The Justice Department on Monday dropped a lawsuit that asserted that a former senior aide to Melania Trump violated a White House nondisclosure agreement by publishing a tell-all memoir about the former first lady.

The department’s Civil Division gave no reason for the decision to voluntarily dismiss the suit, brought in October, against Stephanie Winston Wolkoff, author of “Melania and Me: The Rise and Fall of My Friendship with the First Lady.” The lawsuit filed under the Trump administration had also sought to seize the profits of Wolkoff’s book.

A Justice Department official did not elaborate, saying, “The Department evaluated the case and concluded that dismissal without prejudice was in the best interests of the United States based on the facts and the law.”
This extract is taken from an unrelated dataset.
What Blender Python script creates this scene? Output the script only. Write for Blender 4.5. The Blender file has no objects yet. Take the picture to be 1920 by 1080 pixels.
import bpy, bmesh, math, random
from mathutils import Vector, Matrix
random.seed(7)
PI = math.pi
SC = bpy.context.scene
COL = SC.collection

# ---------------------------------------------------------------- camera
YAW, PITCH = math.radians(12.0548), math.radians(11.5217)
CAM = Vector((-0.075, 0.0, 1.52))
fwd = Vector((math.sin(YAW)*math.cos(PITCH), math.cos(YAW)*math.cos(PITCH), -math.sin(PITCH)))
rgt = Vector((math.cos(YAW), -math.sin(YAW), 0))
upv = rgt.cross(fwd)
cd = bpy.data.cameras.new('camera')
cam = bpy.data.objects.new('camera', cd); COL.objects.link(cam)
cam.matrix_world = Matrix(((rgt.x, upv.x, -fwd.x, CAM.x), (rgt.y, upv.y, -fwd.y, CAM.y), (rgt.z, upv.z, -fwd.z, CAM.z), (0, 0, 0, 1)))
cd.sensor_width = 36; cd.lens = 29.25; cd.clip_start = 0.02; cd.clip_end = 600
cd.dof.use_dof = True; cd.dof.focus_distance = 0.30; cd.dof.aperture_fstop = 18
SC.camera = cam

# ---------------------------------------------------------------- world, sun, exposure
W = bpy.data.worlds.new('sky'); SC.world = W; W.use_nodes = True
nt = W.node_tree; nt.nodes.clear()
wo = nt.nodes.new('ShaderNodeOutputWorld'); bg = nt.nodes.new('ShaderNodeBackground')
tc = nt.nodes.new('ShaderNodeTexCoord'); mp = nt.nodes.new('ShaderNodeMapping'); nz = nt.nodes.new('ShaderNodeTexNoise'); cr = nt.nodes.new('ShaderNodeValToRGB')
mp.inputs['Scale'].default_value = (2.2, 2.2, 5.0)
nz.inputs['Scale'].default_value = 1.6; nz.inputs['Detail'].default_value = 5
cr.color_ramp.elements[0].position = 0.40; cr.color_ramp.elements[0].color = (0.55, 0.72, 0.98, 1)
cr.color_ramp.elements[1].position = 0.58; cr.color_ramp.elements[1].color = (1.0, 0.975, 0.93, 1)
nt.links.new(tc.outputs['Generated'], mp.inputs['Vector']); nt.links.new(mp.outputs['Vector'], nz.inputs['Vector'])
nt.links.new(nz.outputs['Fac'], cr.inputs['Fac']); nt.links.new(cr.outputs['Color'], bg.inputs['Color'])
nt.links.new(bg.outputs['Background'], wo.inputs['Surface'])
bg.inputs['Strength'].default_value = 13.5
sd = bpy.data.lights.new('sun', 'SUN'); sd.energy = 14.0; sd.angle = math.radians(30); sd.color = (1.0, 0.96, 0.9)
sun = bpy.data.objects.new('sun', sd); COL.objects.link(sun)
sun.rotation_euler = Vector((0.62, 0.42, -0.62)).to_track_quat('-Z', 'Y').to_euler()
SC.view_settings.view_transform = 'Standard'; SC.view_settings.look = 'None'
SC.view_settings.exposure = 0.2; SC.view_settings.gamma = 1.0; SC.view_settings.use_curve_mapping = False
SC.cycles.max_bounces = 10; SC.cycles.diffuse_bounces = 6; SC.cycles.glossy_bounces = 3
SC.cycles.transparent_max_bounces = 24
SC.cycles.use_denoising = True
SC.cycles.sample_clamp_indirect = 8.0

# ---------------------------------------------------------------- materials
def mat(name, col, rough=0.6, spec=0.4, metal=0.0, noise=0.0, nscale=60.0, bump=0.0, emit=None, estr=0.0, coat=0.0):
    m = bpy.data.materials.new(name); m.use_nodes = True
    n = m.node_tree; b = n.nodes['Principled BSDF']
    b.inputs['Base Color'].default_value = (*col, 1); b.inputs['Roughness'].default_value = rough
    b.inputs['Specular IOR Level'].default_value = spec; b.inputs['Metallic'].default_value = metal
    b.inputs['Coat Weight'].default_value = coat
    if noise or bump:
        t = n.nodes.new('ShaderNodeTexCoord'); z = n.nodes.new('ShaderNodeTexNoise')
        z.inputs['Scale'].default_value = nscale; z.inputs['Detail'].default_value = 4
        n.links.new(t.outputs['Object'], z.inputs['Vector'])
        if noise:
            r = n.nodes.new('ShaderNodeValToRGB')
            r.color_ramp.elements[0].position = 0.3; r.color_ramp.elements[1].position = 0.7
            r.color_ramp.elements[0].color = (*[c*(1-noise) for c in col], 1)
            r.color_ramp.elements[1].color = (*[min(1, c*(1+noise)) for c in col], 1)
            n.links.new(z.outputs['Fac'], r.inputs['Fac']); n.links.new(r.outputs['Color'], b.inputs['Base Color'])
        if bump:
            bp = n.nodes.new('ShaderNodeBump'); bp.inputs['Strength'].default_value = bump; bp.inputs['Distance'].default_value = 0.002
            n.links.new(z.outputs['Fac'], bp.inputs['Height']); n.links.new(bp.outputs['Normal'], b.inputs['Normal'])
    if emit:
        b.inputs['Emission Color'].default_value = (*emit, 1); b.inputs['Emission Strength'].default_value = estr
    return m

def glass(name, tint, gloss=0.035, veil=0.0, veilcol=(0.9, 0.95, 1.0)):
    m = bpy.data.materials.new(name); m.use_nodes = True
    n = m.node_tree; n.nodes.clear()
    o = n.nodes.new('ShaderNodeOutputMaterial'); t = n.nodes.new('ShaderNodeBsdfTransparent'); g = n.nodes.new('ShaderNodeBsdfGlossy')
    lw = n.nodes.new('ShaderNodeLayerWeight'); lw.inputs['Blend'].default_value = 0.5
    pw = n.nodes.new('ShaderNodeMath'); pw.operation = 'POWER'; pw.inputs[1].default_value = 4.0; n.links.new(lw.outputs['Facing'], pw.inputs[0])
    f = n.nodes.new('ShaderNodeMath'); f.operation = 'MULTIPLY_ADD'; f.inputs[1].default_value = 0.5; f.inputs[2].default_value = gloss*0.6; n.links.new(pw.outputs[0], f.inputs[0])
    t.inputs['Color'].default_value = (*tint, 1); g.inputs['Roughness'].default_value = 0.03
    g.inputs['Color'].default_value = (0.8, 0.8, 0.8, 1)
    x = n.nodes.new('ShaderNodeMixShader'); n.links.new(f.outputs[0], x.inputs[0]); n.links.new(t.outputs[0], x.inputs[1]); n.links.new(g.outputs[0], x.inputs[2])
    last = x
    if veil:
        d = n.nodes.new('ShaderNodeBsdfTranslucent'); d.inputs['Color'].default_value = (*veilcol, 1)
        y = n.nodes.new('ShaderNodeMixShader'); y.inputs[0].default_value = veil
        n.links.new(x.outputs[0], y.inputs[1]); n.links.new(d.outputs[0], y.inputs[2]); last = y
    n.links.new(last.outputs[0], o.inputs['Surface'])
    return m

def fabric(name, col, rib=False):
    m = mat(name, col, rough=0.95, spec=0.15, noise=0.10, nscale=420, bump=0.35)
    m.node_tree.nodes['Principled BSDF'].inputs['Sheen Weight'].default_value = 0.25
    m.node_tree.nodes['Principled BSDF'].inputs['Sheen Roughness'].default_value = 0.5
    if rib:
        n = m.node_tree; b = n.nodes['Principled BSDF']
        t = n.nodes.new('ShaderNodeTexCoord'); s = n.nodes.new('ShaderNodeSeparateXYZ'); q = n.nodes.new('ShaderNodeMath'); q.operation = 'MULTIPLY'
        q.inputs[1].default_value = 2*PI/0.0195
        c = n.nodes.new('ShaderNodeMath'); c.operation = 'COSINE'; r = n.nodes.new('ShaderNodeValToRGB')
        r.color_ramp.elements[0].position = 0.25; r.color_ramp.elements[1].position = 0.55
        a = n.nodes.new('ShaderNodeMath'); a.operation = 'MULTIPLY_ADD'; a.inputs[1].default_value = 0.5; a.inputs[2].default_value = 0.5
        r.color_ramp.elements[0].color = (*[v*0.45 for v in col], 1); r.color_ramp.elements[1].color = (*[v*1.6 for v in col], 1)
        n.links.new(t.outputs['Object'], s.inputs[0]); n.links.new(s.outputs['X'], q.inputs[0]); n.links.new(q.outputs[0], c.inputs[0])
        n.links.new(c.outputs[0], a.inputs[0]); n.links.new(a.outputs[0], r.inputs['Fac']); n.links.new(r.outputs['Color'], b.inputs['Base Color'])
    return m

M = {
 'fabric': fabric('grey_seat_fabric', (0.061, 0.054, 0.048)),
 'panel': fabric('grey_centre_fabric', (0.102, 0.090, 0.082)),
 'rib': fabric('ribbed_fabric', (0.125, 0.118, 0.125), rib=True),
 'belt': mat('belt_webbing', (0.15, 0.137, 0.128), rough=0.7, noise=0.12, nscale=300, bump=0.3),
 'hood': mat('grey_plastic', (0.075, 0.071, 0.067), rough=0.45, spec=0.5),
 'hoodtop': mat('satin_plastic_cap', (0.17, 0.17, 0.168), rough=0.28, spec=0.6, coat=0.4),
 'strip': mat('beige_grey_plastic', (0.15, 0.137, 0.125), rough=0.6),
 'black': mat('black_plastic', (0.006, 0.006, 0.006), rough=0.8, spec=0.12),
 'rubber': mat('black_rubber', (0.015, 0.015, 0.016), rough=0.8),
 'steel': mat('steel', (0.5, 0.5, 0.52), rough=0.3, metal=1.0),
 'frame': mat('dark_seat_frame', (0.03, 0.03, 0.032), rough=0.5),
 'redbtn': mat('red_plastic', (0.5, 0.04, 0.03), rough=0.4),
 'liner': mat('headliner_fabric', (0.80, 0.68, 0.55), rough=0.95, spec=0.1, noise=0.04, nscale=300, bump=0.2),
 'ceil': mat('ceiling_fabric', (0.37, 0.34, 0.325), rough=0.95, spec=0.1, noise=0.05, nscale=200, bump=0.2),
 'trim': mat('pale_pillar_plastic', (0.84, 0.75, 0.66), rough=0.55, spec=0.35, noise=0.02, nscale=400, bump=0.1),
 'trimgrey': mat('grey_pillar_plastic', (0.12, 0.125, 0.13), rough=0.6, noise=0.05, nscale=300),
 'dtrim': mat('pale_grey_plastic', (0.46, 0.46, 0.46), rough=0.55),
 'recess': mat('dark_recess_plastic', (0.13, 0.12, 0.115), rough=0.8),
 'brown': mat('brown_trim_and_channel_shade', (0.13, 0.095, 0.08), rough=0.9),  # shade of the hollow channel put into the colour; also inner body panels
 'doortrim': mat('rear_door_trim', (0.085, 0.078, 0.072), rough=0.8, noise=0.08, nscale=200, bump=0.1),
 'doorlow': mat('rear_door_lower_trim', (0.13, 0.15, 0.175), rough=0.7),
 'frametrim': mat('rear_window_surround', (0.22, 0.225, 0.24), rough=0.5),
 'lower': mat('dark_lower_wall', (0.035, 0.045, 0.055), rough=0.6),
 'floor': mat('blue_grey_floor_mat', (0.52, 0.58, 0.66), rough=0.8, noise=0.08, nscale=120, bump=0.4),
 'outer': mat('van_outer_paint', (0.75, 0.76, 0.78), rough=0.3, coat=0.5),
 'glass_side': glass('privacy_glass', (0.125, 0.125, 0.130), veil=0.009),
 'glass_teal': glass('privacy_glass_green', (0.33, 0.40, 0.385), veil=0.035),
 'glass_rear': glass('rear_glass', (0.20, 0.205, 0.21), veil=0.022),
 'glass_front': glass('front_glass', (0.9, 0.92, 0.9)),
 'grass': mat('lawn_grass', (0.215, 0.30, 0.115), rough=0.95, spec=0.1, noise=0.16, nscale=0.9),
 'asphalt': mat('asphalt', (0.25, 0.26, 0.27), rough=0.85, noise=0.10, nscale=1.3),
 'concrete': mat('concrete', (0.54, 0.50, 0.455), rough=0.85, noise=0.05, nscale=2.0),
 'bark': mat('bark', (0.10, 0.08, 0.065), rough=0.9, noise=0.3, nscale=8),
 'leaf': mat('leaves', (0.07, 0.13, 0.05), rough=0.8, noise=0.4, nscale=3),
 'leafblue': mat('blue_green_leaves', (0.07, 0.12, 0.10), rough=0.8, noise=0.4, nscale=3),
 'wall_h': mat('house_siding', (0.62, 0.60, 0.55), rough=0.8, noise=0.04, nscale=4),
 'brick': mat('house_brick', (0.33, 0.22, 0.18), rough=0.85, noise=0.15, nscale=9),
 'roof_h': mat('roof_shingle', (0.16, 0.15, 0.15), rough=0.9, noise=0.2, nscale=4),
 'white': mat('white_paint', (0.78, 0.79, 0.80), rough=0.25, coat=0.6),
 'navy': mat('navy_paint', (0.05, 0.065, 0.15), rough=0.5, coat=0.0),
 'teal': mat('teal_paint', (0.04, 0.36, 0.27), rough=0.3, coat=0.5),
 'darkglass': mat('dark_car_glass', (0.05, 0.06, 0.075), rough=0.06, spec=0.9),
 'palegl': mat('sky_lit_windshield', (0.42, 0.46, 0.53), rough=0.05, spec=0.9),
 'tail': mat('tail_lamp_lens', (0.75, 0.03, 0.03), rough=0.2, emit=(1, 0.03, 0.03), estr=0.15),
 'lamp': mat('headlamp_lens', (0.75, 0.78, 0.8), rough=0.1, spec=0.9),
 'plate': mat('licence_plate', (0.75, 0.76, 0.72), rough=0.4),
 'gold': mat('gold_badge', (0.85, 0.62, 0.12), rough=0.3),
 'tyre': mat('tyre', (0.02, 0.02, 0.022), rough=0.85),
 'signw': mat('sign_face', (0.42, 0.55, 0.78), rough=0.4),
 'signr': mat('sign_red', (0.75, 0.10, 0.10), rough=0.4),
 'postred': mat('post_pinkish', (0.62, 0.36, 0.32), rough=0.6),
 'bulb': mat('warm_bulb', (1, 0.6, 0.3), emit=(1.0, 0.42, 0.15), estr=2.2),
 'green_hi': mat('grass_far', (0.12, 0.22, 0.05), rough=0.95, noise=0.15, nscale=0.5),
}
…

In an emailed statement, Wolkoff’s attorney Lorin L. Reisner said, “We are very pleased that the Department of Justice is dismissing this lawsuit.”

Wolkoff, 50, had a ­15-year friendship with Melania Trump before she was ousted in 2018 as an unpaid senior adviser to the first lady in a scandal involving President Donald Trump’s $107 million inauguration. Wolkoff has said she felt “betrayed” when news accounts focused on $26 million paid to her event-planning firm by the inauguration. Most of the money went to pay for events, and she personally retained $484,126, The Washington Post has reported.

Wolkoff and Simon & Schuster subsidiary Gallery Books had both called the lawsuit a blatant attempt by Donald and Melania Trump to use the Justice Department to pursue their personal interests, silencing and intimidating a critic over speech protected by the First Amendment.

When the lawsuit was filed, the Trump administration asserted that Wolkoff entered a formal agreement that included, among other things, the handling of “nonpublic, privileged and/or confidential information.”

In the book, marketed as a “scathing tell-all” since its release Sept. 1, Wolkoff described what she viewed as mismanagement of Donald Trump’s inauguration. But the former right-hand events planner to Vogue editor Anna Wintour created a larger media storm in October by playing excerpts of phone conversations that she began secretly recording with Melania Trump in February 2018.

In the tapes, the first lady uses vulgar language to vent about her frustrations with critical media coverage, expectations about her role in planning Christmas decorations for the White House, defending the administration’s separation of migrant children at the U.S.-Mexico border, and addressing porn star Stormy Daniels. Donald Trump has denied having an affair with the adult-film actress, though Trump lawyer Michael Cohen admitted paying hush money to silence her.

Attorneys who have represented government whistleblowers and news media outlets had criticized the lawsuit, calling it an abuse of resources to punish a presidential critic. They also said the agreement between the first lady’s office and Wolkoff restricting the release of information beyond classified data is unenforceable.